Replacement headlamps, if you're due, need to be made by the original
supplier (genuine Chrysler Mopar parts
Amazon product ASIN B007O3AA06 and
Amazon product ASIN B007O3AAEM ) if possible,
because all of the aftermarket off-brand items—TYC, Depo, DJAuto, Eagle
Eye, Helix, Anzo, 1AAuto, and a long list of others—are of much poorer
quality, performance, and durability despite bogus claims like "OEM
quality" and "SAE/DOT approved", and nice-sounding but empty,
practically meaningless ones like "CAPA certified" and "NSF certified".
This is the case whether they're lookalikes of the originals or restyled
units with halo rings, LEDs, blackout, projectors, or whatever. It's
worth a careful look at your present headlamps, too, in case the vehicle
received aftermarket replacement headlamps sometime in the past.

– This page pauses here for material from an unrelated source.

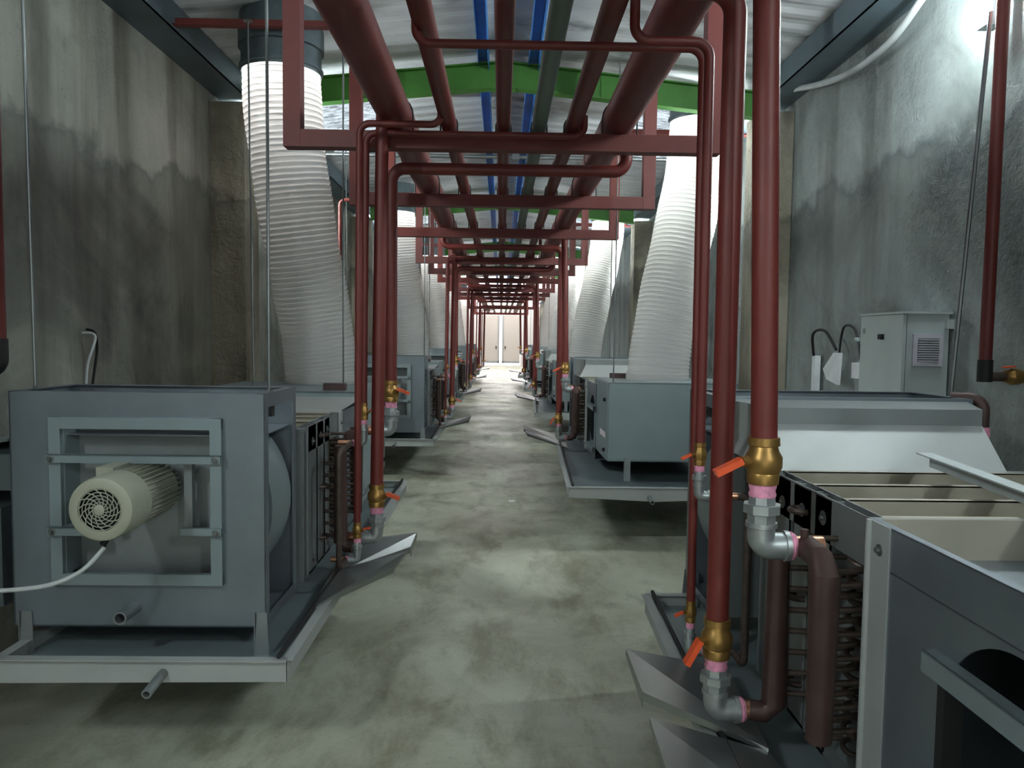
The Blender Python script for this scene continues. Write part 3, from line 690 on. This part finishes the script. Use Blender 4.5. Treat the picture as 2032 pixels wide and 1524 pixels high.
# red angle bars bracing the hoses at roof level
a0 = MB().box(-0.62, 0.62, 0, 0.006, 0, 0.06).box(-0.62, 0.62, -0.05, 0.0, 0, 0.006).build('bracing_angle', 'red_dark', None, False); a0.location = (-1.76, 5.10, 3.60)
series(a0, P, ['red steel angle holding the roof collar of the left hose, ' + n_ for n_ in NTH], 'steel angle', 'red bracing angles')
a1 = MB().box(-0.62, 0.62, 0, 0.006, 0, 0.06).box(-0.62, 0.62, -0.05, 0.0, 0, 0.006).build('bracing_angle', 'red_dark', None, False); a1.location = (1.76, 7.30, 3.54)
series(a1, P, ['red steel angle holding the roof collar of the right hose, ' + n_ for n_ in NTH[:4]], 'steel angle', 'red bracing angles')

# ================================================================== hanger rods
def rod(x, y, z0, z1, label, r=0.006, lean=0.0, disc=False):
    m_ = MB().tube([(0, 0, 0), (lean, 0, z1 - z0)], r, 8)
    R0 = empty('hanger_rod', (x, y, z0)); m_.build('rod', 'rod', R0)
    MB().lathe((0, 0, 0.0), (0, 0, 1), [(0, .016), (.003, .016), (.003, .009), (.012, .009)], 6).build('nut', 'rod', R0)
    if disc: MB().lathe((lean, 0, z1 - z0 - .004), (0, 0, 1), [(0, .028), (.004, .028)], 16).build('washer', 'rod', R0)
    tag(R0, label, 'hanger rod', 'threaded hanger rods'); return R0
top = 3.72
for k in range(4):
    n_ = NTH[k]; y = P * k
    rod(-1.77, 2.90 + y, 1.384, 3.78, 'threaded hanger rod at the wall corner of the left fan cabinet ' + n_, .006, -.02)
    rod(-0.885, 2.90 + y, 1.384, 3.86, 'threaded hanger rod at the aisle corner of the left fan cabinet ' + n_, .006, 0.0)
    rod(-1.62, 4.98 + y, 1.25, 3.60, 'threaded hanger rod left of the left hose ' + n_, .006, -.02, True)
    rod(-1.02, 4.92 + y, 1.25, 3.86, 'threaded hanger rod in front of the left hose ' + n_, .006, 0)
    rod(0.93, 6.20 + y, 1.25, 3.85, 'threaded hanger rod on the right plenum corner, bay ' + ['one', 'two', 'three', 'four'][k] + ' from the camera', .005)
    rod(1.32, 3.28 + 5.87 + y, 1.384, 3.80, 'threaded hanger rod on a right-hand fan cabinet, bay ' + ['one', 'two', 'three', 'four'][k] + ' past the first', .006)
rod(2.03, 3.50, 0.0, 3.11, 'dark conduit rod dropping from the right wall lamp', .010, .18)

# ================================================================== wall side red pipes
def wallpipe(x, y, sx, label):
    R0 = empty('wall_drop_pipe', (x, y, 0))
    MB().tube([(0, 0, 1.50), (0.0, 0, 3.72)], .027, 20).build('red_pipe', 'red', R0)
    e = MB().lathe((0, 0, 1.53), (0, 0, -1), [(0, .032), (.10, .032)], 18); e.build('tee', 'black', R0)
    MB().tube([(0.02, 0, 1.455), (0.10, 0, 1.455)], .022, 14).build('nipple', 'coiltube', R0)
    v = MB().lathe((0.09, 0, 1.455), (1, 0, 0), [(0, .028), (.02, .030), (.03, .038), (.06, .038), (.075, .03), (.10, .03)], 14).build('valve', 'brass', R0)
    MB().plate([(0.08, -.02, 1.50), (.13, -.02, 1.505), (.13, .01, 1.505), (.08, .01, 1.50)], .006).build('lever', 'lever', v)
    tag(R0, label, 'pipe', 'wall side pipe drops'); return R0
wr = wallpipe(2.20, 3.40, 1, 'red pipe coming down beside the grey electrical enclosure by the right wall')
wl = empty('wall_drop_pipe', (-2.195, 3.35, 0)); MB().tube([(0, 0, 1.53), (0, 0, 3.72)], .026, 20).build('red_pipe', 'red', wl)
MB().tube(fillet([(0, 0, 1.57), (0, 0, 1.44), (-.1, .0, 1.42)], .05), .032, 18).build('elbow', 'black', wl); tag(wl, 'red pipe with black elbow at the left edge of the view', 'pipe', 'wall side pipe drops')
bp = empty('branch_pipe', (1.93, 2.98, 0))
MB().tube(fillet([(-.08, .08, 1.38), (0.0, 0, 1.385), (0.0, 0, 1.02)], .05), .024, 16).build('copper_pipe', 'copper', bp)
vv = MB().lathe((0, 0, 1.22), (0, 0, -1), [(0, .028), (.03, .034), (.07, .034), (.10, .027)], 14).build('valve', 'brass', bp)
MB().lathe((0, 0, 1.27), (0, 0, -1), [(0, .027), (.04, .028)], 14).build('sealant_tape', 'tape', bp)
MB().box(-.07, -.03, -.03, .01, 1.16, 1.20).build('lever', 'brass', vv, False)
tag(bp, 'brown copper branch pipe with brass valve behind the nearest right fan cabinet', 'pipe')

# small orange pipe on the left beside the second frame
op = MB().tube(fillet([(0.46, 0, 2.88), (0, 0, 2.88), (0, 0, 1.22)], .05), .017, 14).build('branch_pipe', 'red'); op.location = (-1.53, 7.23, 0)
tag(op, 'thin red branch pipe from a frame post behind the nearest left hose', 'pipe')
# galvanised conduit across the hall
gc = empty('cross_conduit', (0, 8.5, 3.60)); MB().tube([(-2.38, 0, 0), (2.38, 0, 0)], .022, 14).build('conduit', 'rod', gc)
MB().box(.10, .18, -.03, .03, -.03, .03).build('junction_fitting', 'rod', gc, False)
tag(gc, 'grey steel conduit crossing the hall behind the nearest pipe frames', 'conduit')
# sagging hose on the right wall
pts = []
SP = [(6.25, 3.60), (6.1, 3.60), (5.7, 3.50), (5.26, 3.41), (4.9, 3.38), (4.55, 3.40), (4.25, 3.50), (4.0, 3.60), (3.6, 3.66), (3.3, 3.66)]
for i in range(1, len(SP) - 2):
    for q in range(6):
        t_ = q / 6; A_ = [Vector((0, p[0] - 6.2, p[1] - 3.60)) for p in SP[i - 1:i + 3]]
        pts.append(0.5 * ((2 * A_[1]) + (A_[2] - A_[0]) * t_ + (2 * A_[0] - 5 * A_[1] + 4 * A_[2] - A_[3]) * t_ * t_ + (3 * A_[1] - A_[0] - 3 * A_[2] + A_[3]) * t_ ** 3))
sg = MB().tube(pts, .022, 12).build('sagging_conduit', 'cable'); sg.location = (2.30, 6.2, 3.60); tag(sg, 'grey flexible conduit sagging under the right eave channel', 'conduit')

# ================================================================== electrical enclosure and bits on the right wall
en = empty('electrical_enclosure', (2.275, 4.0, 1.12))
MB().box(-0.115, 0.11, 0, 0.48, 0, 0.645).build('cabinet_body', 'enclosure', en, False)
dd = MB().box(-0.135, -0.117, 0.004, 0.476, 0.004, 0.635).build('cabinet_door', 'enclosure', en, False)
MB().box(-0.155, -.135, .20, .235, .50, .53).build('switch_knob', 'black', dd, False)
MB().box(-0.1362, -.135, .42, .45, .535, .565).build('label_plate', 'casing', dd, False)
MB().box(-0.14, .12, -.012, .485, .638, .65).build('rain_lip', 'enclosure', en, False)
vt = MB().box(-0.085, 0.075, -0.014, 0, 0.36, 0.53); vt.build('vent_frame', 'vent', en, False)
sl = MB()
for j in range(10): sl.box(-0.062, 0.052, -0.020, -0.014, 0.385 + j * .0125, 0.390 + j * .0125)
sl.build('vent_slats', 'vent', en, False); MB().box(-0.062, 0.052, -0.0155, -0.0138, .383, .508).build('vent_recess', 'casing', en, False)
for z in (.10, .56):
    MB().box(.085, .125, -.02, .0, z, z + .05).build('mounting_lug', 'enclosure', en, False)
for z in (.15, .50): MB().lathe((-.15, .47, z), (0, 1, 0), [(0, .012), (.03, .012)], 10).build('hinge', 'enclosure', en)
tag(en, 'light grey electrical enclosure with louvred side vent on the right wall', 'electrical box')
jb = MB().box(-.05, .05, -.05, .05, -.05, .05).build('junction_box', 'white', None, False); jb.location = (2.34, 4.85, 1.42); tag(jb, 'small white junction box on the wall beside the grey enclosure', 'junction box')
pb = MB().plate([(0, .10, -.09), (0, -.08, -.12), (0, -.10, .10), (0, .0, .10), (0, .16, -.02)], .02).build('bent_bracket', 'white', None, False); pb.location = (2.30, 5.2, 1.43); tag(pb, 'bent white metal bracket hanging on the right wall', 'bracket')
ws = MB().box(-.02, .02, -.03, .03, 0, .42).build('wall_strip', 'white', None, False); ws.location = (2.36, 5.62, 1.08); tag(ws, 'upright white strip on the right wall left of the bent bracket', 'strip')
def cable(pts, r, label, mat='black', name='cable'):
    # smooth catmull
    P_ = [Vector(p) for p in pts]; o_ = []
    for i in range(len(P_) - 1):
        a, b_, c_, d = P_[max(i - 1, 0)], P_[i], P_[i + 1], P_[min(i + 2, len(P_) - 1)]
        for q in range(8):
            t_ = q / 8; o_.append(0.5 * ((2 * b_) + (c_ - a) * t_ + (2 * a - 5 * b_ + 4 * c_ - d) * t_ * t_ + (3 * b_ - a - 3 * c_ + d) * t_ ** 3))
    o_.append(P_[-1]); base_ = o_[0].copy()
    ob = MB().tube([p - base_ for p in o_], r, 8).build(name, mat); ob.location = base_; tag(ob, label, 'cable'); return ob
cable([(2.34, 5.62, 1.50), (2.30, 5.55, 1.66), (2.30, 5.35, 1.68), (2.32, 5.2, 1.55)], .010, 'black cable loop on the wall behind the bent bracket')
cable([(2.33, 5.18, 1.50), (2.32, 5.10, 1.70), (2.33, 4.95, 1.68), (2.335, 4.86, 1.47)], .008, 'black cable arching down to the white junction box')
cable([(-1.335, 2.545, .875), (-1.40, 2.50, .80), (-1.52, 2.45, .765), (-1.75, 2.42, .775), (-2.05, 2.5, .86), (-2.38, 2.7, .95)], .0075, 'grey cable looping from the nearest cream motor to the left wall', 'cable')
cable([(-2.385, 4.4, 1.62), (-2.33, 4.38, 1.60), (-2.34, 4.42, 1.5), (-2.36, 4.4, 1.28), (-2.37, 4.45, 1.20)], .008, 'black cable end poking out of the left wall')
cable([(-2.385, 4.35, 1.60), (-2.30, 4.33, 1.58), (-2.33, 4.3, 1.42), (-2.36, 4.33, 1.25)], .007, 'white cable end poking out of the left wall', 'white')

# pale angle bar lying over the nearest right coil
ab = MB(); d0 = V(0, 0, 0); d1 = V(-0.05, -0.95, -.03)
ab.beam(d0, d1, 0.045, 0.004); ab.beam(d0 + V(.022, 0, -.02), d1 + V(.022, 0, -.02), 0.004, 0.045)
abo = ab.build('angle_bar', 'pale', None, False); abo.location = (1.31, 2.30, 1.262); tag(abo, 'pale steel angle bar lying across the nearest right coil top', 'angle bar')
# scrap of paper
sc = MB().box(-.03, .03, -.035, .035, 0, .003).build('paper_scrap', 'white', None, False); sc.location = (.125, 7.35, 0.001); sc.rotation_euler = (0, 0, .3); tag(sc, 'small white paper scrap on the aisle floor', 'scrap')
# low grey duct piece between nearest left cabinet and the wall
gd = empty('side_duct', (-2.17, 3.05, 0))
MB().plate([(-.20, 0, 1.10), (.19, 0, 1.17), (.19, .6, 1.17), (-.20, .6, 1.10)], .01).box(-.20, .19, .05, .6, .95, 1.10).build('duct_top', 'steel_fine', gd, False)
MB().box(-.20, .19, -.05, .6, .50, .90).build('duct_body', 'steel', gd, False)
tag(gd, 'low grey duct piece squeezed between the left wall and nearest fan cabinet', 'duct')

# ================================================================== wall luminaires
def lamp(x, y, z, sx, label, L=.62):
    R0 = empty('wall_lamp', (x, y, z))
    b_ = MB().box(.0 * sx, .06 * sx, -.035, .035, -L / 2, L / 2); b_.build('lamp_body', 'lampbody', R0, False)
    MB().box(-.02 * sx, .06 * sx, -.04, .04, -L / 2 - .03, -L / 2).build('end_cap', 'lampbody', R0, False)
    MB().box(-.02 * sx, .06 * sx, -.04, .04, L / 2, L / 2 + .03).build('end_cap', 'lampbody', R0, False)
    MB().tube([(-.025 * sx, 0, -L / 2), (-.025 * sx, 0, L / 2)], .040, 14).build('diffuser', 'lamp', R0)
    MB().beam((.05 * sx, 0, 0), (.07 * sx, 0, 0), .03, .03).build('wall_bracket', 'lampbody', R0, False)
    tag(R0, label, 'lamp', 'wall lamps'); return R0
lamp(2.27, 0.45, 3.35, 1, 'bright wall lamp on the right wall beside the camera, out of view')
lamp(2.25, 3.60, 3.31, 1, 'bright wall lamp high on the right wall at the top of the view', .40)
lamp(2.27, -1.9, 3.30, 1, 'added fill lamp on the right wall behind the camera')  # unseen lamp, added to brighten the near end
for k in range(3):  # lamps added out of sight behind the pilasters to light the hall
    w3 = ['nearest', 'second', 'third'][k]
    lamp(2.33, 6.86 + P * k, 3.10, 1, 'unseen fill lamp added behind the %s right pilaster' % w3)
    lamp(-2.33, 6.86 + P * k, 3.10, -1, 'unseen fill lamp added behind the %s left pilaster' % w3)
lamp(-2.27, -0.4, 3.30, -1, 'added fill lamp on the left wall behind the camera')  # added out of view as extra fill for the foreground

If genuine headlamps aren't in the budget for this car, or they're no
longer available, then it'll take some careful, choosy shopping to pick
out the best of the aftermarket lamps. I'm happy to help in detail with
that on request.

With preferably-genuine headlamps in perfect condition, then comes time
to pick bulbs. Each headlamp takes one 9007 bulb. The best 9007 bulbs
presently on the market are the Philips Xtreme Vision:
Amazon product ASIN B00U1OLNUG

Do not buy blue or "extra white" bulbs (Silver Star, Crystal Vision,
TruView, Hoen, PIAA, etc.); despite the heavy advertising push and
claims of "brighter and whiter" light, they actually produce _less_
light due to the blue glass they use. Also, the "LED bulbs" and "HID
kits" all over the place are fraudulent, unsafe, and illegal; steer clear.

New lamps or old, new bulbs or old, Lamp aim is by far the main thing
that determines how well you can (or can't) see at night with any given
set of lamps, so this is crucial: you will need to see to it that the
lamps are aimed carefully and correctly per the "VOR" instructions at
http://www.danielsternlighting.com/tech/aim/aim.html .

Cheers DS

I ended up just getting the new (after-market) housings from Geno's. If I would have went with the OEM housings the overall cost of the headlight upgrade would have been on par with the HID upgrade from the Retro-Shop ($675 plus).
 
:D Ozy, I have no doubt those are great lights and if I ever have to replace the whole light I will purchase them on your recommendation. However, I am pot committed to a set of upgraded bulbs that are working great for me and for $20 to try to restore the lenses I figure what do I have to loose. This will be one of my January projects.